Сначала мы нашли в административном материале очень плохую копию рапорта оперуполномоченного наркоконтроля, о том, что это они применили физическую силу, а не мы. Мы нашли в материалах служебной проверки наркоконтроля первоначальное объяснение сожительницы потерпевшего, что его ударили спецназовцы, а не наш полицейский. Мы нашли того самого сотрудника, который брал у нее объяснения. После того, как Госнаркоконтроль расформировали, и они освободили здание, мы нашли в этом здании оригиналы этого рапорта и еще нескольких рапортов о том, что силу применил именно Госнаркоконтроль. Еще у нас была видеозапись, которую никто не хотел видеть. Мы сделали расшифровку этой видеозаписи. Нужно было сопоставить определенные фрагменты записи. Я попросил сына, который у меня компьютерщик, он мне их сопоставил, увеличил, нарисовал схему, как это все происходило, по видео смог сделать 3D модель произошедшего. Затем мы добились экспертизы. Она показала, что мы правы, в результате чего человека оправдали.
Что нужно, чтобы стать хорошим адвокатом? Во-первых, нужно учить русский язык.

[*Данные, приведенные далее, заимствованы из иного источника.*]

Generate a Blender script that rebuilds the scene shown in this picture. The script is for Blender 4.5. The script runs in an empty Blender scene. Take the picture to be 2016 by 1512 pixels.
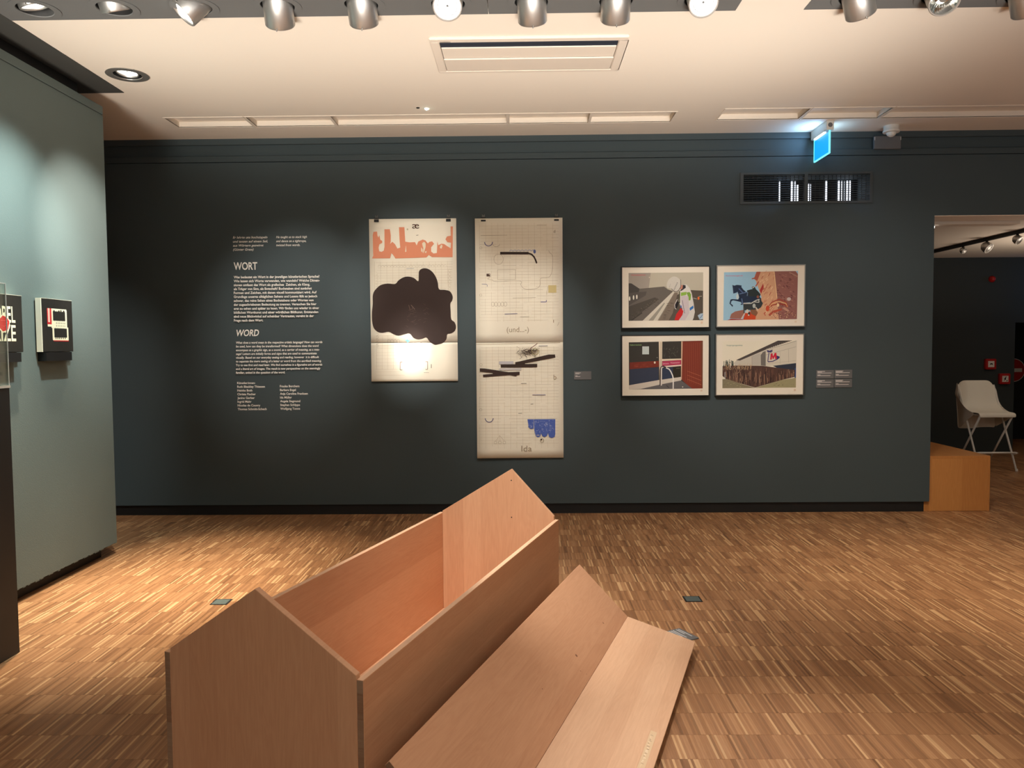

Адвокат должен безупречно им владеть. Хотя бы потому, что все делопроизводство ведется на русском языке. И вот эта шуточка «казнить нельзя помиловать -где ставить запятую» на сегодняшний день это совсем не шуточка, а наши современные реалии. Каждое слово, каждая запятая имеет значение. У нас проблема в том, что приходят выпускники ВУЗов и не понимают русского языка. Они не читают книг, не знакомы ни с классикой, ни с современной литературой. А раз они не начитанные, у них нет автоматической интуитивной грамотности. Соответственно они не видят смысловых оттенков ни в текстах законов, ни в текстах процессуальных документов. То есть они фактически не понимают тех нюансов законодательства, которые можно использовать в данной ситуации.
Во-вторых, нужно учиться выстраивать алгоритмы своих действий. У нас, к сожалению, сейчас многие выпускники приходят на работу с менталитетом офисного планктона. Они готовы выполнять задания за хорошую зарплату. Им все равно какая конечная цель. Если говорить с моральной точки зрения, им все равно, кого мы защищаем. Если говорить с тактической точки зрения, то они не видят конечную цель наших маневров. Они видят себя некими винтиками, которые выполняют определенное задание. Они не понимают, что мы делаем.
Знание юриспруденции — только на третьем месте. Потому что в этой парадигме право — это только инструмент.